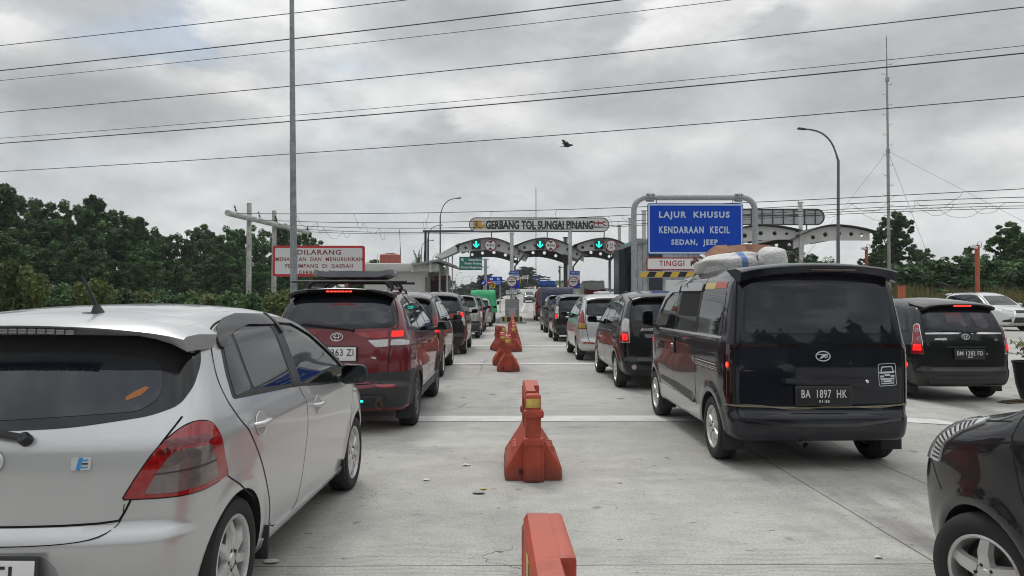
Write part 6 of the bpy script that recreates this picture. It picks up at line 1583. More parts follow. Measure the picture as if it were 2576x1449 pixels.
canopy(5.55, 9.75, 56, 65, 6.25, 5.80, 5.40, .50, 'third bowed toll canopy, against the dark blue portal')
canopy(12.2, 17.45, 44, 53, 6.02, 5.10, 5.75, .60, 'bowed canopy to the right of the big blue sign'); canopy(17.3, 21.9, 44, 53, 6.02, 5.20, 5.70, .52, 'rightmost bowed canopy with a free end')
def column(x, y, z, r, lab, brace=None, m=WSTEEL):
    t = thing('gate_column', lab, 'column', (x, y, 0), 0, 'toll gate columns')
    b = MB(); b.cyl((0, 0, .1), (0, 0, z), r, n=20); b.box((0, 0, .16), (r * 4, r * 4, .06), bev=.01); b.box((0, 0, z - .03), (r * 2.6, r * 2.6, .05), bev=.01); b.obj('shaft', m, t, 40)
    if brace:
        q = MB(); q.tube([(r + .1, .15, .3), (r + .1, .15, brace[0]), (brace[1], .15, brace[2])], .085, 4); q.obj('brace', DSTEEL, t)
    return t
column(.58, 55.6, 6.65, .14, 'pale column carrying the left canopy, above the first toll island', (4.1, 1.05, 5.1)); column(4.98, 55.6, 7.0, .14, 'pale column carrying the middle canopy', (4.1, 1.05, 5.1)); column(4.96, 59.5, 6.65, .17, 'darker column just behind the middle pale one', None, mat('grey_steel_shade', (.16, .16, .165), .55))
column(9.45, 55.2, 7.72, .13, 'slim grey post rising above the third canopy'); column(9.0, 57.5, 7.4, .12, 'shorter grey post behind the third canopy'); column(10.35, 54.5, 8.2, .16, 'tall grey post left of the blue sign top')
column(17.75, 44, 7.42, .115, 'white column standing between the two right canopies')
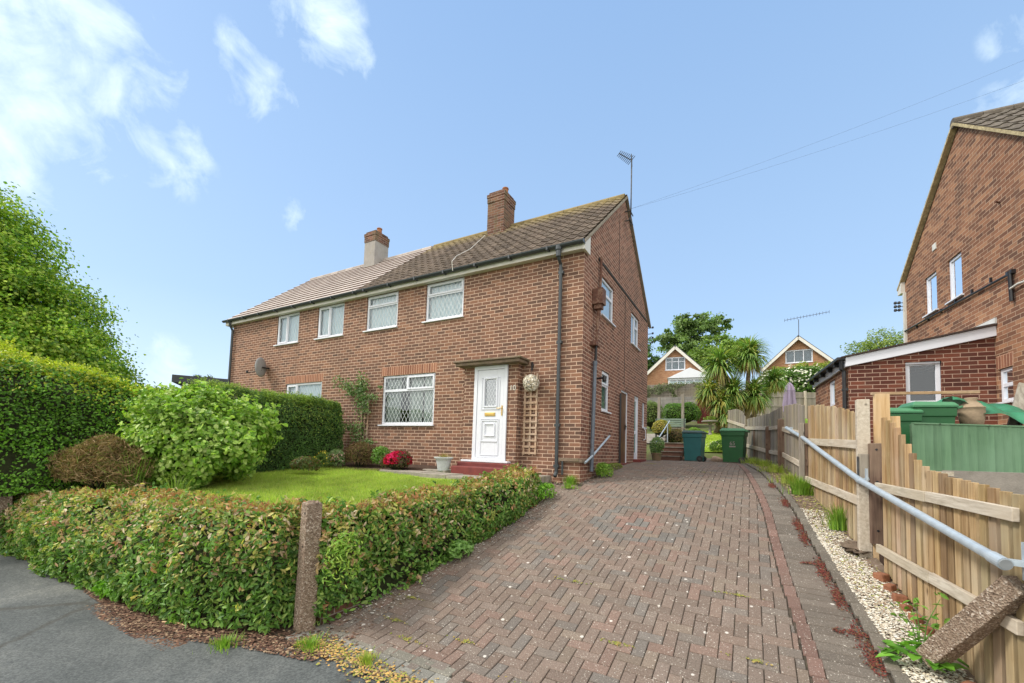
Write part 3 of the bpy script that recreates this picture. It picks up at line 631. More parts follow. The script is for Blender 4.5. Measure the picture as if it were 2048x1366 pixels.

________________________________________

[Your instructions] From the material above, copy everything exactly but the pictures.

[Result of the exercise]
Write part 6 of the bpy script that recreates this picture. It picks up at line 1583. More parts follow. Measure the picture as if it were 2576x1449 pixels.
canopy(5.55, 9.75, 56, 65, 6.25, 5.80, 5.40, .50, 'third bowed toll canopy, against the dark blue portal')
canopy(12.2, 17.45, 44, 53, 6.02, 5.10, 5.75, .60, 'bowed canopy to the right of the big blue sign'); canopy(17.3, 21.9, 44, 53, 6.02, 5.20, 5.70, .52, 'rightmost bowed canopy with a free end')
def column(x, y, z, r, lab, brace=None, m=WSTEEL):
    t = thing('gate_column', lab, 'column', (x, y, 0), 0, 'toll gate columns')
    b = MB(); b.cyl((0, 0, .1), (0, 0, z), r, n=20); b.box((0, 0, .16), (r * 4, r * 4, .06), bev=.01); b.box((0, 0, z - .03), (r * 2.6, r * 2.6, .05), bev=.01); b.obj('shaft', m, t, 40)
    if brace:
        q = MB(); q.tube([(r + .1, .15, .3), (r + .1, .15, brace[0]), (brace[1], .15, brace[2])], .085, 4); q.obj('brace', DSTEEL, t)
    return t
column(.58, 55.6, 6.65, .14, 'pale column carrying the left canopy, above the first toll island', (4.1, 1.05, 5.1)); column(4.98, 55.6, 7.0, .14, 'pale column carrying the middle canopy', (4.1, 1.05, 5.1)); column(4.96, 59.5, 6.65, .17, 'darker column just behind the middle pale one', None, mat('grey_steel_shade', (.16, .16, .165), .55))
column(9.45, 55.2, 7.72, .13, 'slim grey post rising above the third canopy'); column(9.0, 57.5, 7.4, .12, 'shorter grey post behind the third canopy'); column(10.35, 54.5, 8.2, .16, 'tall grey post left of the blue sign top')
column(17.75, 44, 7.42, .115, 'white column standing between the two right canopies')
Write part 3 of the bpy script that recreates this picture. It picks up at line 631. More parts follow. The script is for Blender 4.5. Measure the picture as if it were 2048x1366 pixels.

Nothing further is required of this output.